Herting Einbeck b. Hannover nennt sich noch heute die »Stadt der Tapeten«. Karl Friedrich Ludwig Herting, (Holzminden 1803–1879 Einbeck), war ausgebildeter Weißbinder, Malermeister, und Dekorationsmaler auch für den fürstlichen Hof, der ihn 1888 zum Kommerzienrat machte. Seine ersten Samt-Velourtapeten nach französischem Vorbild brachten ihm bei der Weltausstellung in London 1860 eine Medaille ein. Mit Ehrgeiz schuf er schließlich sogenannte Perlmutt-Tapeten, womit er Paul Balin in Paris mit seinen »Estampe«-Tapeten-Goldprägedrucken überflügelte. Seine Produkte waren europaweit sehr gut zu verkaufen. Dennoch musste er 1878 die Firma liquidieren. Für ihn entwarf Bötticher in den folgenden Jahren immer wieder Tapetenmuster. Neben Bötticher arbeitete u. a. auch der Pariser Blumenmaler Dumont für ihn.

Die künstlerischen Entwürfe wurden in der Stecherei umgesetzt. Dem überaus kunstliebenden Herting fiel das oft sehr schwer, denn er sah die Entwürfe als Kunstwerke, die Musterzeichner als Künstler im Sinne von Designern.
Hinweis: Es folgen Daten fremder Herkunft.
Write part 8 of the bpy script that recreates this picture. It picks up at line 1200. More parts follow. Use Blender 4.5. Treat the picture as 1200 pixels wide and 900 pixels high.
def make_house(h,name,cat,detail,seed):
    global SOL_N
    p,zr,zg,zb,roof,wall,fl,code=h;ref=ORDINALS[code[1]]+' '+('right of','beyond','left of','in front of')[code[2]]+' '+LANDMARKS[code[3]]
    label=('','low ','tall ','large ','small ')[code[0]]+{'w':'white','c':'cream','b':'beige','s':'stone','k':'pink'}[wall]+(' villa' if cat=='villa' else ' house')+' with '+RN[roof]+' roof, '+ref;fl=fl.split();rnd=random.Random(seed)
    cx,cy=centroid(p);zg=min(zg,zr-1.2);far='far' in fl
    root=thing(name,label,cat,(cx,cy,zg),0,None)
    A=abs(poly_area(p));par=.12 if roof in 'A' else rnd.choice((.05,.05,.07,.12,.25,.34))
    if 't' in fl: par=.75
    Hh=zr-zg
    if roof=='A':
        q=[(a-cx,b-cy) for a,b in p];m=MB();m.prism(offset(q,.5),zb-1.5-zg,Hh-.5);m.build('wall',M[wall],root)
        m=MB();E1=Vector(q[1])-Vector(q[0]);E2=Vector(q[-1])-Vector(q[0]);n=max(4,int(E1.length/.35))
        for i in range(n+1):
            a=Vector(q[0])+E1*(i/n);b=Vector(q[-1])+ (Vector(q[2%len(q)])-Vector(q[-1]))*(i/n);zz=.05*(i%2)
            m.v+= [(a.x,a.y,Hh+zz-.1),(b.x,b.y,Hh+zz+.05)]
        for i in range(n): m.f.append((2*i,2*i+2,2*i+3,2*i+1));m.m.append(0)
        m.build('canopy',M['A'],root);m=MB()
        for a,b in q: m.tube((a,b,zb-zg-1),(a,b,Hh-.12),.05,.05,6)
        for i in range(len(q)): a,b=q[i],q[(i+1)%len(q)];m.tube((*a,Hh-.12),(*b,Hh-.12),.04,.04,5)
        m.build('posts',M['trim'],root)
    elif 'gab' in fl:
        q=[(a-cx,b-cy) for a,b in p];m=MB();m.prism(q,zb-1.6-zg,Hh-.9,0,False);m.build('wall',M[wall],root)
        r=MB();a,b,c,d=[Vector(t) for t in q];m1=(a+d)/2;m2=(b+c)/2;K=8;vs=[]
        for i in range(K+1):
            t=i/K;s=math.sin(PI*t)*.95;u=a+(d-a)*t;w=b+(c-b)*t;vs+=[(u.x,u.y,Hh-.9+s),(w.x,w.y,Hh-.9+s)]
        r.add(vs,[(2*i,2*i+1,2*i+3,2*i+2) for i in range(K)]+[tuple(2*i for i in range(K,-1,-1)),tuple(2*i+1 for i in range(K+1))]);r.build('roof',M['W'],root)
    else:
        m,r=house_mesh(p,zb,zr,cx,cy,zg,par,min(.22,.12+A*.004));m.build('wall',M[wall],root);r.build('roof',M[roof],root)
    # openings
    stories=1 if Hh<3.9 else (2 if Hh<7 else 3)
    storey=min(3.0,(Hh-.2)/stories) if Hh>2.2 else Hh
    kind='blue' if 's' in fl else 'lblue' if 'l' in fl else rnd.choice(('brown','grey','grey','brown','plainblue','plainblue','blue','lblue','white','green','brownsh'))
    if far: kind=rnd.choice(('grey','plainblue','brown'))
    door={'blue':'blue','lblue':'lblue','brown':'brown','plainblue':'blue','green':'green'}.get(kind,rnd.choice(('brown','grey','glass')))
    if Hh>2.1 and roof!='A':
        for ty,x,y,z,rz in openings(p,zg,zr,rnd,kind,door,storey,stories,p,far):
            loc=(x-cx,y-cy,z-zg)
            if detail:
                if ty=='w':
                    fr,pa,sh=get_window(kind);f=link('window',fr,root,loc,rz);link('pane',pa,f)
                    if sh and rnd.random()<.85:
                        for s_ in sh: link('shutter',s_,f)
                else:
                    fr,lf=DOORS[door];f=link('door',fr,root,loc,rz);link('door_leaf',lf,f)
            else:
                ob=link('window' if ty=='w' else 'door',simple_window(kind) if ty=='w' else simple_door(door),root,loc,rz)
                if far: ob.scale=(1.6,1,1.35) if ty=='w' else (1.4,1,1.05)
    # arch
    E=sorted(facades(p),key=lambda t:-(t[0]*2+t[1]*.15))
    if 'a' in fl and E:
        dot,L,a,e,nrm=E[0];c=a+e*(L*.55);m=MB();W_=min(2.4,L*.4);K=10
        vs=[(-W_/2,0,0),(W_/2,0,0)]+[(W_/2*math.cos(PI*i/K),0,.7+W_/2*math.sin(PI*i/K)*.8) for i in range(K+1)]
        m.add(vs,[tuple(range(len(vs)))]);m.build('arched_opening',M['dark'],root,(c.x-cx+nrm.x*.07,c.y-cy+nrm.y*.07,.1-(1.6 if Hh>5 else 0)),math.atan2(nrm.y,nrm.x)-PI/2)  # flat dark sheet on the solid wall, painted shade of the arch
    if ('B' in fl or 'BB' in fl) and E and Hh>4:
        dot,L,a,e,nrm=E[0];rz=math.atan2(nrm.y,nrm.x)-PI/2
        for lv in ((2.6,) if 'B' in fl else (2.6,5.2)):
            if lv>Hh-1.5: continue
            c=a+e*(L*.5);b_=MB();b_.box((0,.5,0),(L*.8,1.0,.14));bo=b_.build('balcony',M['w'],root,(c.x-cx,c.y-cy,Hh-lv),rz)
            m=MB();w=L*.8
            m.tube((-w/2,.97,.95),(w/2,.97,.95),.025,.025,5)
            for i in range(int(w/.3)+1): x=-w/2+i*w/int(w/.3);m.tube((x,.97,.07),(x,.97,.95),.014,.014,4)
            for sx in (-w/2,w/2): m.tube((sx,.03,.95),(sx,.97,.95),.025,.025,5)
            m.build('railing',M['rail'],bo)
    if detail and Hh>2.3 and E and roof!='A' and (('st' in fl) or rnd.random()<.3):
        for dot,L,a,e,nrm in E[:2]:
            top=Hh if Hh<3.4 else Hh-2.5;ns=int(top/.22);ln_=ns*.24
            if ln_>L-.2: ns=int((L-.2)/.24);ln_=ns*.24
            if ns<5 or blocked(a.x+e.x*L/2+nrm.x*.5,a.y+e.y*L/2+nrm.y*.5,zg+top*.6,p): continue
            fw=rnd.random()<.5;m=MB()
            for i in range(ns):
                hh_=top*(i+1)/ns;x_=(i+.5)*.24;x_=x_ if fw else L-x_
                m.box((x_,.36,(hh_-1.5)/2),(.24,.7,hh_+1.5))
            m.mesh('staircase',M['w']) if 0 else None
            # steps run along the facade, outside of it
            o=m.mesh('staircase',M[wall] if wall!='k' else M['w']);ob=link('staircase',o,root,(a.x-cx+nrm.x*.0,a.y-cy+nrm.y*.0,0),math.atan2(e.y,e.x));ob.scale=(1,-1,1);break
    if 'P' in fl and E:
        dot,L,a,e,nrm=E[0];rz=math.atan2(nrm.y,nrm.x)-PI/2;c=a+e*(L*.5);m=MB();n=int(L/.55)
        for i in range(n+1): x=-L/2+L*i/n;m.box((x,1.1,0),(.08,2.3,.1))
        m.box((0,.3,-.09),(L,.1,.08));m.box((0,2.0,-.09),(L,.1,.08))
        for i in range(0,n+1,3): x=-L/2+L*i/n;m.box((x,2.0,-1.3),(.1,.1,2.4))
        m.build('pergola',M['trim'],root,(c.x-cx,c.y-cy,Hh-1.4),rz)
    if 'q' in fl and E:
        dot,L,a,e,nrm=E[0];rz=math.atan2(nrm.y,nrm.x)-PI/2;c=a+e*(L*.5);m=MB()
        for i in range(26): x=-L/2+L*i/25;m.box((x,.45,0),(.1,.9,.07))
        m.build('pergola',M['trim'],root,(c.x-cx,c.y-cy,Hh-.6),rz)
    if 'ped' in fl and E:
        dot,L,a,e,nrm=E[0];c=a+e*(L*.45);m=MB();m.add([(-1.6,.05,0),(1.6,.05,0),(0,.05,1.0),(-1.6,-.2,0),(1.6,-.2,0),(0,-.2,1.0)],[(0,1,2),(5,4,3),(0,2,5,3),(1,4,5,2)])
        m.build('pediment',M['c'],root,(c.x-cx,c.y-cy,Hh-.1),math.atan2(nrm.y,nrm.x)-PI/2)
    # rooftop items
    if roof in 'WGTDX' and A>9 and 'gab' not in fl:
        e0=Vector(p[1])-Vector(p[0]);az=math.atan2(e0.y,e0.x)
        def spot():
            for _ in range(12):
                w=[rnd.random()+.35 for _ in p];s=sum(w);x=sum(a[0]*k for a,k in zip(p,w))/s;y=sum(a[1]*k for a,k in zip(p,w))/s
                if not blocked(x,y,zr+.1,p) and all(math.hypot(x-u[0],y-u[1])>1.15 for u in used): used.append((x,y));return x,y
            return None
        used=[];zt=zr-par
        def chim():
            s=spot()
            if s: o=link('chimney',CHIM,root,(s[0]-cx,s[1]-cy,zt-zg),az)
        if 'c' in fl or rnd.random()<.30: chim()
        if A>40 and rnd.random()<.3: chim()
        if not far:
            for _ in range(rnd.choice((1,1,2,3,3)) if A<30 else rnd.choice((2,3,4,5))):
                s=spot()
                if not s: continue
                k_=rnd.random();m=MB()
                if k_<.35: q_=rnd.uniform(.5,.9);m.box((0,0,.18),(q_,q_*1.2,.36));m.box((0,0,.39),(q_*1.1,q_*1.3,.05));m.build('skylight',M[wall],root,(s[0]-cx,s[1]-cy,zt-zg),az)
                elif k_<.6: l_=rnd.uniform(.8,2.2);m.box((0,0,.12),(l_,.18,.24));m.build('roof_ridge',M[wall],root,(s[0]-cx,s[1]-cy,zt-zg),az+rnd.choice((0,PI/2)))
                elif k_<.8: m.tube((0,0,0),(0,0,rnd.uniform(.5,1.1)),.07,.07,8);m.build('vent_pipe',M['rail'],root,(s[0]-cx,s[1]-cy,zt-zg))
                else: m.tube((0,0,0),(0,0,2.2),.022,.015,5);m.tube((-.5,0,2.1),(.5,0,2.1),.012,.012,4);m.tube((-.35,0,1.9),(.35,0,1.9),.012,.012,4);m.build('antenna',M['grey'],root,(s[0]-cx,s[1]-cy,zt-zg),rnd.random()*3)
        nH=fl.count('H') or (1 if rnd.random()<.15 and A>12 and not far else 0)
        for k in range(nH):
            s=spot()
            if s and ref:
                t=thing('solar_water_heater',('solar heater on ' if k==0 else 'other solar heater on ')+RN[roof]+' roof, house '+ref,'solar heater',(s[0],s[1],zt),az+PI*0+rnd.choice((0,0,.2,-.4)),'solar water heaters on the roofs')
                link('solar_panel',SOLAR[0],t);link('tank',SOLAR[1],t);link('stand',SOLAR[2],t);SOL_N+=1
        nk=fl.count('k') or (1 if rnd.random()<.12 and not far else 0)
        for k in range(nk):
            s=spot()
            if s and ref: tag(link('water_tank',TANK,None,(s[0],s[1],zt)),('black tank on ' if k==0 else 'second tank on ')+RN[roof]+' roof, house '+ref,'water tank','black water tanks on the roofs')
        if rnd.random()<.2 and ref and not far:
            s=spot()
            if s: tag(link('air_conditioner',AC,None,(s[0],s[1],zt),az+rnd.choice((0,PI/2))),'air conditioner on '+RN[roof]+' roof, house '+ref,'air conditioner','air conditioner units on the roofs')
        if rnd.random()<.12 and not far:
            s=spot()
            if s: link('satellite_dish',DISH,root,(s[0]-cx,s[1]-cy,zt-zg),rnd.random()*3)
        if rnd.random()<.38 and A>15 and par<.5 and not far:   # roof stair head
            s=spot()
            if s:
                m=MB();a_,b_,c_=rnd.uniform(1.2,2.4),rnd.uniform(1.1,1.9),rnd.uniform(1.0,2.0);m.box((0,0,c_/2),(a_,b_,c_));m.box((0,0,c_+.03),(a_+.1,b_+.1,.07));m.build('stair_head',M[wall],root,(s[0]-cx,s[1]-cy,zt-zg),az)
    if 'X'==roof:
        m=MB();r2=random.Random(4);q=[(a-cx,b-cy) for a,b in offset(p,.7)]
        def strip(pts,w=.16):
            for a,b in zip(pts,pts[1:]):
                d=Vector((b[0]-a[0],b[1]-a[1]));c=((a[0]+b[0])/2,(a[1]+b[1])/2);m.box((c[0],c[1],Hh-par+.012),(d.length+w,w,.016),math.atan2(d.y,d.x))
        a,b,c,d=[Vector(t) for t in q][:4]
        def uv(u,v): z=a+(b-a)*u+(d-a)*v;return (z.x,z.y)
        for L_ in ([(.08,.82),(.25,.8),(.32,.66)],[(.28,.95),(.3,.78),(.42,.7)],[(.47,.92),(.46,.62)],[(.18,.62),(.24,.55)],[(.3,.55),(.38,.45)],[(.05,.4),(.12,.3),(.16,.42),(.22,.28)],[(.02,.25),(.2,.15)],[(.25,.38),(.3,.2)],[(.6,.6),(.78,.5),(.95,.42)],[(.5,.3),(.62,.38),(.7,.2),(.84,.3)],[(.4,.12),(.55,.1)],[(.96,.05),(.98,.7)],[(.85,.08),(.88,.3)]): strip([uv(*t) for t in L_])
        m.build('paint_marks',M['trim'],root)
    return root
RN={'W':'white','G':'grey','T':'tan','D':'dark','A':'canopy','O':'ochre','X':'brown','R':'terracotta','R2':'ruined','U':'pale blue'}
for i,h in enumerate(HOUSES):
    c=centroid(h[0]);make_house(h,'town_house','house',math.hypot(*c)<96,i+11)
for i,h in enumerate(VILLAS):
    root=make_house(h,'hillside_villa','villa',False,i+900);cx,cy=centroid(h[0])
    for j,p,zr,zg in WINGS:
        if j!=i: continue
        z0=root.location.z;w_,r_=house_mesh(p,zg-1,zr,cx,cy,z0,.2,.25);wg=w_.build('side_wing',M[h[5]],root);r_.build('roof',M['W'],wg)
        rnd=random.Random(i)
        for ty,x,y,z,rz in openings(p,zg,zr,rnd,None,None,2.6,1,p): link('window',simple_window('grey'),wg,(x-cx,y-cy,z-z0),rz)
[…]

Bötticher hatte zunächst wie alle Kollegen von der Natur gelernt. Besonders plastische Tromp l’oeil-Blumen, -Blütengirlanden und ähnliche Muster wurden verlangt. Darin waren gerade die französischen Ateliers meisterhaft.

In Deutschland änderten sich Vorlieben hin zu Flachmustern, geometrischeren Mustern, etwa Flechtwerken, Bänderoptiken, Mäandern und ähnlichem. Dies hatte Bötticher nicht nur erkannt, er war einer derjenigen, der diesen Trend ab 1870 verstärkt aufbrachte. Es erstaunte Bötticher damals, dass er als einer der wenigen Fachleute die Muster vergangener Epochen studiert hatte, die Muster der Papiertapeten der letzten 100 bis 150 Jahre wirklich kannte, nicht zuletzt durch die weitreichenden Kontakte seiner Familie, insbesondere seines Berliner Onkels, Professor Dr. Karl Gottfried Bötticher.